Re: [RFC PATCH 0/2] New operator: exists-or
[Posted November 16, 2011 by corbet]
| From: |
| Tom Christiansen <tchrist-AT-perl.com> |
| To: |
| ilmari-AT-ilmari.org (Dagfinn Ilmari =?utf-8?Q?Manns=C3=A5ker?=) |
| Subject: |
| Re: [RFC PATCH 0/2] New operator: exists-or |
| Date: |
| Fri, 11 Nov 2011 06:53:13 -0700 |
| Message-ID: |
| <16149.1321019593@chthon> |
| Cc: |
| perl5-porters-AT-perl.org |
| Archive-link: |
| Article, Thread
|
ilmari@ilmari.org (Dagfinn Ilmari =?utf-8?Q?Manns=C3=A5ker?=) wrote
on Fri, 11 Nov 2011 11:07:18 +0100:
> Tom Christiansen <tchrist@perl.com> writes:
>> Perl already has a \\ operator:
> That's only valid in term context, not operator context. If you'd
> bothered to read the patch (specifically the toke.c part) you would have
> seen that this _only_ makes previously-invalid syntax ("Backslash found
> where operator expected") valid.
That isn't my point.
I wasn't saying that Perl already had an infix binop called "\\". I was
saying that "\\" already did something as an operator, which it does. It
happens to be prefix unop doubly applied, just as one can do with "!!" or
"~~". Doubled operators should have some relationship with their single
versions, or else we disconnect.
The unaries below count as TERMs not as OPERATORs in the parse. But
lexically they are still operators, and the meanings of the single are
closely tied up to the meanings of the doubles.
Double Double Is single
Arity Single Double in C? in Perl? related to double?
Unary ! !! yes yes yes
Unary ~ ~~ yes yes yes
Binary ~ ~~ no yes NO!
Binary & && yes yes yes
Binary | || yes yes yes
Binary ^ ^^ no no n/a
Unary % %% no no n/a
Binary % %% no no n/a
Unary * ** yes no yes
Binary * ** no yes yes
Unary + ++ yes yes yes
Unary - -- yes yes yes
Binary , ,, no no n/a
Binary < << yes yes yes
Binary > >> yes yes yes
Binary = == yes yes yes
Binary . .. no yes NO!
Unary / // no yes YES!
Binary / // no yes NO!
Unary \ \\ yes yes yes
Binary \ \\ no no n/a
Binary x xx no no n/a
Don't you see the problem? "\\" has nothing to with "\"!!! That's a
design flaw, because it (further) corrupts the reinforcement principle
that doubling something gives.
Yes, Perl already broke that. I can live with ".." because it has
precedent in common usage. But "//" was a glaring error, because by
analogy with "*" and "**", it should have taken the log of its left
operand using the base of its right. It violates the principle of least
surprise. It is out of step with "+" and "++", and all the rest of them.

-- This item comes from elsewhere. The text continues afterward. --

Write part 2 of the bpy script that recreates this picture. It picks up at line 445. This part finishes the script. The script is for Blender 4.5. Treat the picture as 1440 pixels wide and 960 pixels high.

But there's an even worse problem. A "\" is **very** special character
in all C-derived languages. It escapes things. It does this in Perl,
preventing things from having special meaning in regexes and preventing
variables from interpolating into strings or lists.
To even talk about "\\" makes your mind scream, because you lex
that as a single literal backslash: indeed, that is precisely
what the "\\" or '\\' or /\\/ means: a single backslash. This is
a towering metarule in all C-derived languages. You want to break that,
cast it all aside for no good reason.
Trying to use a backslash in a way that runs counter to the lexical texture
of the language is as disrespectful of that lexical texture as was
Microsoft's idiotic decision to use backslash as a path separator, forever
cursing programmers to have to double it up any time they want to use it.
When a language has single guiding designer, whether Dennis and Ken for C,
or Larry in Perl, you don't get these paradoxical and counterintuitive
warts that make no sense taken in the larger context of that language.
When you have a hundred million people who *do*not*share* the lexical
sensitivity and sensibility of the language's designer adding oh-by-way
exceptions and special corner cases, you run the risk of corrupting the
self-reinforcing *beauty* of that original vision with disruptive noise,
destroying the unifying aesthetic by cluttering it with abnormal exceptions
that break all the metarules of that language.
It violates the principle of least surprise.
It stops hanging together.
It stops making sense.
Can't you see how *ugly* that is?
Can't you see how undesirable that is?